#### [Challenge]
Look below for the line containing "M['wall_side'] = wall_mat('cream_render_side', CREAM)" and the line containing "(.19, .165, .13), .6, .08, 6)"; repeat exactly those two lines and all lines between them, and nothing else.

========================================================================

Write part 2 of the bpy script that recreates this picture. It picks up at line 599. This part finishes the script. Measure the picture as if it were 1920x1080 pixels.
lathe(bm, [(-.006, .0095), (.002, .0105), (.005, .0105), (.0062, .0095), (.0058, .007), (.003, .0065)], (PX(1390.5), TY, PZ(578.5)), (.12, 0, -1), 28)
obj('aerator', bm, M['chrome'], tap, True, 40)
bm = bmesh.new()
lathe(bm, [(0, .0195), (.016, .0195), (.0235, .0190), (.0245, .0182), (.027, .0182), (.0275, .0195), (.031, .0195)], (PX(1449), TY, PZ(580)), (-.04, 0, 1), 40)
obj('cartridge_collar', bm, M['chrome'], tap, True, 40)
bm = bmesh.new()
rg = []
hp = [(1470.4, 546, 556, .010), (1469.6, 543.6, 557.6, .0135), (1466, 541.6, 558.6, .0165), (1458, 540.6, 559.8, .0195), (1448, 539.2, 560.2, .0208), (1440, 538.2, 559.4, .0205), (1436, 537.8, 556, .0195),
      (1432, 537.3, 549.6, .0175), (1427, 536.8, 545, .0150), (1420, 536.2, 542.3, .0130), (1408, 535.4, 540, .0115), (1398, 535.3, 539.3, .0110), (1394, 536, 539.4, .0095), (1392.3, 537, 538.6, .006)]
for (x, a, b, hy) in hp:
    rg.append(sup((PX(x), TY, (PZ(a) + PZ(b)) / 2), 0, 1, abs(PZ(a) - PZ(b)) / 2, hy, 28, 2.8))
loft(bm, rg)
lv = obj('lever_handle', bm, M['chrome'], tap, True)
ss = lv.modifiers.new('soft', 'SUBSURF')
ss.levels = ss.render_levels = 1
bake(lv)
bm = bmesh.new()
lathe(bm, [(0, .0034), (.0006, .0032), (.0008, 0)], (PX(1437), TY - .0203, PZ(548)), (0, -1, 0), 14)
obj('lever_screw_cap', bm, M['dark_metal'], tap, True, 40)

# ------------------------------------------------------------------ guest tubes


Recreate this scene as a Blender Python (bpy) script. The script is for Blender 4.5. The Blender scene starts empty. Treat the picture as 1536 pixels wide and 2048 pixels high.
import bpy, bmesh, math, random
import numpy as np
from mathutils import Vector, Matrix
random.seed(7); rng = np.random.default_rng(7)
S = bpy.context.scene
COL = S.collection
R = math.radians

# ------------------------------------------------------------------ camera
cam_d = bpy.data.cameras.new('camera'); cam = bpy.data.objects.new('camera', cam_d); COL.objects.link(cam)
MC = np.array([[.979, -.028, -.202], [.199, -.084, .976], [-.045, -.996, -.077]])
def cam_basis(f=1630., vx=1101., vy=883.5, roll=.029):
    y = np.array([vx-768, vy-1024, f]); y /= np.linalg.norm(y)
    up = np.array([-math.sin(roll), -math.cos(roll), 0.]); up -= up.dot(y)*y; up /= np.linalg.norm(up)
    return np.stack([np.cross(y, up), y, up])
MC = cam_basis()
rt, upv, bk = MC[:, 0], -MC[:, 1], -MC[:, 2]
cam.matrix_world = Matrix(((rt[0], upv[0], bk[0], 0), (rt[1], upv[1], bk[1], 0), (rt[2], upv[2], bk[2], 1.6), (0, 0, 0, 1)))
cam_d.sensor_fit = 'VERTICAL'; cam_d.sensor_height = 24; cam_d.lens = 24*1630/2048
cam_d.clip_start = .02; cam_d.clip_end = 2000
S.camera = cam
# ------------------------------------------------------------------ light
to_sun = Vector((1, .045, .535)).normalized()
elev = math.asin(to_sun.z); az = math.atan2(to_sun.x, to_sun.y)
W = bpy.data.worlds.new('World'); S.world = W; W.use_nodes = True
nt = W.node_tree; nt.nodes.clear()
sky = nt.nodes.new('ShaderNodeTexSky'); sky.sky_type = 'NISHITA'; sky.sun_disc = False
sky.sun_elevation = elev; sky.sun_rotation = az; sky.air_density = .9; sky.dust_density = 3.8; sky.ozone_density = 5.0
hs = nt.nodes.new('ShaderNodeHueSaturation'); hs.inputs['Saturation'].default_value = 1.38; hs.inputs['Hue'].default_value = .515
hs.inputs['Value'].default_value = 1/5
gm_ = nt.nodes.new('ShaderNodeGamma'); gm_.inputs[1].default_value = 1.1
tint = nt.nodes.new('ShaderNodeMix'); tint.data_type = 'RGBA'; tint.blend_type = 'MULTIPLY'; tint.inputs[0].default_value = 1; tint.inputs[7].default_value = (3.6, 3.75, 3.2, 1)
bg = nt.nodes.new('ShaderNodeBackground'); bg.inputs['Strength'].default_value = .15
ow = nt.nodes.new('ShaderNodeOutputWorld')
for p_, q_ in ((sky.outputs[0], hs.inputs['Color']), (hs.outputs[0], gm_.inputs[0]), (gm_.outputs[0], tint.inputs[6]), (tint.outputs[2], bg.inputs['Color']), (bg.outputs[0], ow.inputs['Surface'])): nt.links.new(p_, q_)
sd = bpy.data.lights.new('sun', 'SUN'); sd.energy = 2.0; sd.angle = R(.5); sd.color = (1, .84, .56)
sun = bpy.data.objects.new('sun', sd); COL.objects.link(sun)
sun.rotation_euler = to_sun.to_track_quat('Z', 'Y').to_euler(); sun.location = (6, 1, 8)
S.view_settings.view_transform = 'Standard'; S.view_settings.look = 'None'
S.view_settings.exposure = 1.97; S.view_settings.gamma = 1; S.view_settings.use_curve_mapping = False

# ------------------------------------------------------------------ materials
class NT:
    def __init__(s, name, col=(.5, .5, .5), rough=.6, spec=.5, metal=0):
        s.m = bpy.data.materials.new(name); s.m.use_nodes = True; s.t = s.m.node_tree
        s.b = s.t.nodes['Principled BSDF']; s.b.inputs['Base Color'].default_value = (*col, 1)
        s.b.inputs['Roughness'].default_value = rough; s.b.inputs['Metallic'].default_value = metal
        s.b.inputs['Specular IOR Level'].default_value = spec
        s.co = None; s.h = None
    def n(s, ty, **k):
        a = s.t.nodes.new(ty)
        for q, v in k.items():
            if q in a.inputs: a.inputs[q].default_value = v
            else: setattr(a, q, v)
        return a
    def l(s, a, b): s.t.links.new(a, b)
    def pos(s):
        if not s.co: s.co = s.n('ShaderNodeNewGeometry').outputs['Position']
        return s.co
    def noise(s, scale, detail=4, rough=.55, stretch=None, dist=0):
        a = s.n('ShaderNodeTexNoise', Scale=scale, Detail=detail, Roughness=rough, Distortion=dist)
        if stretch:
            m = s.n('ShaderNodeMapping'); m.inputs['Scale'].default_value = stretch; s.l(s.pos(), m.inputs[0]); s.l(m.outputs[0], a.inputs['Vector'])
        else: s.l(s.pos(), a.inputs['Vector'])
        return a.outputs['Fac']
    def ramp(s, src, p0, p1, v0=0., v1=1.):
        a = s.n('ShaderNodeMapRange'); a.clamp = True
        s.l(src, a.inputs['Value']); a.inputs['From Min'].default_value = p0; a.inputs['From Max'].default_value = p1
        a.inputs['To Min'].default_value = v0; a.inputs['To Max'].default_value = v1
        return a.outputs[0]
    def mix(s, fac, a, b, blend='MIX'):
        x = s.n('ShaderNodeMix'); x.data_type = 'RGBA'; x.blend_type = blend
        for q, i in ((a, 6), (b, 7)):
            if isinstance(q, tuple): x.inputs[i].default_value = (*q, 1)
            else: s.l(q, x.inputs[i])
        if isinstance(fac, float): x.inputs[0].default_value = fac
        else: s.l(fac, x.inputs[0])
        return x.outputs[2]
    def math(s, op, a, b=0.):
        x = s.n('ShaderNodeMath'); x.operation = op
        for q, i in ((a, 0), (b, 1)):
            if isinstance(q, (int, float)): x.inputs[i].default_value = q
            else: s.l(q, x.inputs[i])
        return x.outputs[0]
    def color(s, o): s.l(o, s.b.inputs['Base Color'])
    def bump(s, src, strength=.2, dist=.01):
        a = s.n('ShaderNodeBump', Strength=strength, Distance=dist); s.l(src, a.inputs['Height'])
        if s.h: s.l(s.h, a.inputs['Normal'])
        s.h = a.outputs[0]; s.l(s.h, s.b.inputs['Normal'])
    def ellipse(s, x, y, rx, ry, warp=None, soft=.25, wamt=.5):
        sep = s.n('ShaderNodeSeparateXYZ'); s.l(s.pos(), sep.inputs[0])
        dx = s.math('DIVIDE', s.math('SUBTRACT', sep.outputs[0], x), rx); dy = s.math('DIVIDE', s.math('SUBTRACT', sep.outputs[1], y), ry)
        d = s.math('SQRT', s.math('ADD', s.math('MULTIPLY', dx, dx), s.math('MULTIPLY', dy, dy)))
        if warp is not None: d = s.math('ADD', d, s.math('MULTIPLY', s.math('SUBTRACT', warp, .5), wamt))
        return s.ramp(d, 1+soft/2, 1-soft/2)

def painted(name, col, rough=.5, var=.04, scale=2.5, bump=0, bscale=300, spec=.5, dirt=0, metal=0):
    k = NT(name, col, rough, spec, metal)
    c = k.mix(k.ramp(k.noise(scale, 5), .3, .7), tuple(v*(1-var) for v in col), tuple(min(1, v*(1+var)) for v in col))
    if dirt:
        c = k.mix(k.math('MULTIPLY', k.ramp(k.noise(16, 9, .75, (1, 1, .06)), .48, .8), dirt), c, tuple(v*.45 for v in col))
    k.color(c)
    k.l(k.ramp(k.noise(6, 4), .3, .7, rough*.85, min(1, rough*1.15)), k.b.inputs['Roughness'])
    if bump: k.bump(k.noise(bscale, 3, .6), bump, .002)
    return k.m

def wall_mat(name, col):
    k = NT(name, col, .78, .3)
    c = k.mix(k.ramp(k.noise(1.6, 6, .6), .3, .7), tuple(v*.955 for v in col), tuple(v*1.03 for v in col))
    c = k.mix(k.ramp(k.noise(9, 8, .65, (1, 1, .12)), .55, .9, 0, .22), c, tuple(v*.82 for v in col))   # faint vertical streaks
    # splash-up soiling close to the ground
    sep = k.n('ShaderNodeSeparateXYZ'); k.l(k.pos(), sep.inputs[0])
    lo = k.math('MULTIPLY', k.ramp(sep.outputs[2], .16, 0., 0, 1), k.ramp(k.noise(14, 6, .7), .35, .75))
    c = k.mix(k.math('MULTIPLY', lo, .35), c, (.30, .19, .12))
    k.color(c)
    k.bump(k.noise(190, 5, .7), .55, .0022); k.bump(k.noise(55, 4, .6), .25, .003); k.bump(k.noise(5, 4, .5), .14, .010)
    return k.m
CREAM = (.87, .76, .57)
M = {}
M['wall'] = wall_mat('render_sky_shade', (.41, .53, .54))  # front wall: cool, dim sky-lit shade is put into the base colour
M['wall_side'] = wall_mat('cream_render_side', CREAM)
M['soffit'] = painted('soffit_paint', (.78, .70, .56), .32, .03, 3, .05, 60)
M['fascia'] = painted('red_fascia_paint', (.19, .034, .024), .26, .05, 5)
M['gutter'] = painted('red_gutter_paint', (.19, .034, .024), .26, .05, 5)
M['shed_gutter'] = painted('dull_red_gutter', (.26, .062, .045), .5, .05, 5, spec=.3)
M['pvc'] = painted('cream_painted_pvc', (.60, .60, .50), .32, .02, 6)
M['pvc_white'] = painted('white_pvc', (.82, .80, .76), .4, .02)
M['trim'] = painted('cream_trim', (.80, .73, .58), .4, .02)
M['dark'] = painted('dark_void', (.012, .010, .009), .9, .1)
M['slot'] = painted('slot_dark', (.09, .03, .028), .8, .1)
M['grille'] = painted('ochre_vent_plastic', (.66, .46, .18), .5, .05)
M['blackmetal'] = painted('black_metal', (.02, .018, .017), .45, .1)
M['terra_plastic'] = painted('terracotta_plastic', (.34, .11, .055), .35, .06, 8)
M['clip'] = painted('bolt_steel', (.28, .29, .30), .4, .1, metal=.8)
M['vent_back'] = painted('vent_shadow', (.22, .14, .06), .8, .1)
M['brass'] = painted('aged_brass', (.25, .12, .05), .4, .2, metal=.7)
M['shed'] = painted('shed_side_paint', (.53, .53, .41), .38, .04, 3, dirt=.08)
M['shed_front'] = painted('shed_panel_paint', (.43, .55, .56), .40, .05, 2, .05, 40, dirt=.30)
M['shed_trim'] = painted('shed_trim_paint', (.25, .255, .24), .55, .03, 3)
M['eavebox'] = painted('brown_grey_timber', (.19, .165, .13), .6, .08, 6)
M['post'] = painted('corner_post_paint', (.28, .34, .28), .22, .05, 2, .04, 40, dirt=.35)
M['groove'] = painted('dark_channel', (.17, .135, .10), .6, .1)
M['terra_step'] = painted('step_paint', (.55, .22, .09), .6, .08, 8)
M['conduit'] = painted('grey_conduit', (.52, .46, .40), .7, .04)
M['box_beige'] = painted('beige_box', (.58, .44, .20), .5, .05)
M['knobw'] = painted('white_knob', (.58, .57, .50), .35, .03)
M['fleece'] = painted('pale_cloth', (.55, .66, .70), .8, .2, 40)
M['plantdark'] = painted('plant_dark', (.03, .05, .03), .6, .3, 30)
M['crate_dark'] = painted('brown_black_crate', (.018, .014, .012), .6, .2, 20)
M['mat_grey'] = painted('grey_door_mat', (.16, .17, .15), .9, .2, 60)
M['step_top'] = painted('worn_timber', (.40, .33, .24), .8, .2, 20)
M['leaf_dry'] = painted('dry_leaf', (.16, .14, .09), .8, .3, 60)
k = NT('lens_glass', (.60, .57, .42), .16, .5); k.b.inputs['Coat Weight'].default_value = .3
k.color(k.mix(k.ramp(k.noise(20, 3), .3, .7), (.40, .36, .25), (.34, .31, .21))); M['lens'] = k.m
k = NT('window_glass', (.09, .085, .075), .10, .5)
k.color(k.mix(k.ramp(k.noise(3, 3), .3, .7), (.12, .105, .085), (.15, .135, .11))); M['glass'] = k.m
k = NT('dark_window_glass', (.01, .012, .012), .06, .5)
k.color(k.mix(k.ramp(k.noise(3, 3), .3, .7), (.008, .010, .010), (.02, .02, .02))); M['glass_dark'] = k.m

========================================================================

#### [Answer in full]
M['wall_side'] = wall_mat('cream_render_side', CREAM)
M['soffit'] = painted('soffit_paint', (.78, .70, .56), .32, .03, 3, .05, 60)
M['fascia'] = painted('red_fascia_paint', (.19, .034, .024), .26, .05, 5)
M['gutter'] = painted('red_gutter_paint', (.19, .034, .024), .26, .05, 5)
M['shed_gutter'] = painted('dull_red_gutter', (.26, .062, .045), .5, .05, 5, spec=.3)
M['pvc'] = painted('cream_painted_pvc', (.60, .60, .50), .32, .02, 6)
M['pvc_white'] = painted('white_pvc', (.82, .80, .76), .4, .02)
M['trim'] = painted('cream_trim', (.80, .73, .58), .4, .02)
M['dark'] = painted('dark_void', (.012, .010, .009), .9, .1)
M['slot'] = painted('slot_dark', (.09, .03, .028), .8, .1)
M['grille'] = painted('ochre_vent_plastic', (.66, .46, .18), .5, .05)
M['blackmetal'] = painted('black_metal', (.02, .018, .017), .45, .1)
M['terra_plastic'] = painted('terracotta_plastic', (.34, .11, .055), .35, .06, 8)
M['clip'] = painted('bolt_steel', (.28, .29, .30), .4, .1, metal=.8)
M['vent_back'] = painted('vent_shadow', (.22, .14, .06), .8, .1)
M['brass'] = painted('aged_brass', (.25, .12, .05), .4, .2, metal=.7)
M['shed'] = painted('shed_side_paint', (.53, .53, .41), .38, .04, 3, dirt=.08)
M['shed_front'] = painted('shed_panel_paint', (.43, .55, .56), .40, .05, 2, .05, 40, dirt=.30)
M['shed_trim'] = painted('shed_trim_paint', (.25, .255, .24), .55, .03, 3)
M['eavebox'] = painted('brown_grey_timber', (.19, .165, .13), .6, .08, 6)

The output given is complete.